Leurs croyances et leurs coutumes diffèrent tellement des nôtres, que nous ne pouvons les juger qu’au point de vue de notre dépravation relative. Il suffit de se dire que la loi musulmane ne signale aucun péché dans cette ardeur des sens, utile à l’existence des populations méridionales décimées tant de fois par les pestes et par les guerres.
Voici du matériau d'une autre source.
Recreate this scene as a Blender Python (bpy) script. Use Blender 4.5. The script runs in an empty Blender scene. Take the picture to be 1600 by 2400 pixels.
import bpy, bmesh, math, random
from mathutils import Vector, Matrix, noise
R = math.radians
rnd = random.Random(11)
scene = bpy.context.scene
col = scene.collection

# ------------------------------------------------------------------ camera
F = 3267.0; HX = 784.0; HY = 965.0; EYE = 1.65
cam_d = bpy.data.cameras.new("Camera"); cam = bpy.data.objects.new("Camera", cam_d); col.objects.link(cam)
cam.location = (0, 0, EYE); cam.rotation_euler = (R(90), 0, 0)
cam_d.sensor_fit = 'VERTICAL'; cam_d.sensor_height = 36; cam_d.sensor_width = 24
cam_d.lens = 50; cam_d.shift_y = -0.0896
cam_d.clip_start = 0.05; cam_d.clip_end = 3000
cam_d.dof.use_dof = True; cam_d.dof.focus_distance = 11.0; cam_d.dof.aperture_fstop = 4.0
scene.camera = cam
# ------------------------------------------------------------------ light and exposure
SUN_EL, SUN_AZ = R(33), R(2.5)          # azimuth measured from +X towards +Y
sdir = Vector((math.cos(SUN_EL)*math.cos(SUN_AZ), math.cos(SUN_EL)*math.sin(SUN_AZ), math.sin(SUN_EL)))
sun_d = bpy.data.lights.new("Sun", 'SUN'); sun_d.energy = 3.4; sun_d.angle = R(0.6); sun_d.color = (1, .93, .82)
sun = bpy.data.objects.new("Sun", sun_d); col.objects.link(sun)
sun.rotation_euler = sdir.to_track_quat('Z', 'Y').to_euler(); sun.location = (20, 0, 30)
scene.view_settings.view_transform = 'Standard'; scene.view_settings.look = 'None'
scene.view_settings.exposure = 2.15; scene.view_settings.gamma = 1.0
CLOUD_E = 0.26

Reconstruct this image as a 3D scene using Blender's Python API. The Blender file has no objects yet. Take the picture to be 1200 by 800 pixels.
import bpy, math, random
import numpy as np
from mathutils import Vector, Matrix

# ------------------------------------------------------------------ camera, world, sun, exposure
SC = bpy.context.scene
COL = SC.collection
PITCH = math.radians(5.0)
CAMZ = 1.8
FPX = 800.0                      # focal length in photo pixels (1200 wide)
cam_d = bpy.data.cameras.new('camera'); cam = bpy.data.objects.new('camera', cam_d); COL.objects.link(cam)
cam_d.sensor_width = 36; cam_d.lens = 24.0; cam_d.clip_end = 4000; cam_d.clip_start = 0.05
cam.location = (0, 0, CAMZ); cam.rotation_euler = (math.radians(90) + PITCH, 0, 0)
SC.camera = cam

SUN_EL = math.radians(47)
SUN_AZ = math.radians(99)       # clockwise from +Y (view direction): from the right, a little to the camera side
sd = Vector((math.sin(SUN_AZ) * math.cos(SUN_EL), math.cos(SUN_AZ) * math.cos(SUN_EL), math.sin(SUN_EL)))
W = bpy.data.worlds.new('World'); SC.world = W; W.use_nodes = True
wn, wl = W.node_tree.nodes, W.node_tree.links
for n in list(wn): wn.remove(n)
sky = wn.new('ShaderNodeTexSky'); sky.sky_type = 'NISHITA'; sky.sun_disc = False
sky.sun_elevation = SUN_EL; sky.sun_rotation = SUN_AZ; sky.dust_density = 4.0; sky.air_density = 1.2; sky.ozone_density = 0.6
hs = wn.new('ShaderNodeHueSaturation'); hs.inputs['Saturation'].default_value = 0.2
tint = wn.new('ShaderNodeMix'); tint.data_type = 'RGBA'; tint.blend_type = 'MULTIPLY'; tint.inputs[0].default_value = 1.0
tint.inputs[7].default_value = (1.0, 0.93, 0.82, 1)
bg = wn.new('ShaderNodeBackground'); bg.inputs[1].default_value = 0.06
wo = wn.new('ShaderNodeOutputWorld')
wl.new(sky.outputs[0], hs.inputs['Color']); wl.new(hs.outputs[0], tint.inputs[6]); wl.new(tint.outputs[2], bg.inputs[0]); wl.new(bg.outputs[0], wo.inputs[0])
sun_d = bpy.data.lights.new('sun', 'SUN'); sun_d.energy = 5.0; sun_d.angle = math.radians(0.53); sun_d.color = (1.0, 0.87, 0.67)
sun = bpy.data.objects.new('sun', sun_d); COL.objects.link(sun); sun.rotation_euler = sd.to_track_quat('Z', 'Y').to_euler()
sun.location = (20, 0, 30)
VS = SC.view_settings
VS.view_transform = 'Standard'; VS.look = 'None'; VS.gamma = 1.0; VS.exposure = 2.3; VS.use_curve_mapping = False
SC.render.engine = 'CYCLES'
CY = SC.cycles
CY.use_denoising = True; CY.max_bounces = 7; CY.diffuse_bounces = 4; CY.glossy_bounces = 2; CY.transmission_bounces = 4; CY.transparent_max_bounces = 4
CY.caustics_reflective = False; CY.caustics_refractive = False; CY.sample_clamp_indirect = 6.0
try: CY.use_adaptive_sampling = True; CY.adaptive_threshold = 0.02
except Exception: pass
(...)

Si l’on se rendait compte de la dignité et de la chasteté même des rapports qui existent entre un musulman et ses épouses, on renoncerait à tout ce mirage voluptueux qu’ont créé nos écrivains du XVIIIe siècle.

Il suffit de se dire que l’homme et la femme se couchent habillés ; que les yeux d’un musulman ne peuvent descendre, de par la loi religieuse, au-dessous de la ceinture d’une femme, — et cela est réciproque, — et que le sultan Mahmoud, le plus progressif des sultans, ayant un jour pénétré, dit-on, dans la salle de bain de ses femmes, fut condamné par elles-mêmes à une longue abstention de leur présence. — De plus, la ville, instruite par quelque indiscrétion de valets, en fut indignée, et des représentations furent faites au sultan par les imans.

Ce fait fut, du reste, regardé par ses partisans comme une calomnie, — qui tenait probablement à ce qu’il avait fait construire au palais des Miroirs, une salle de bain en amphithéâtre. — Je veux croire à la calomnie.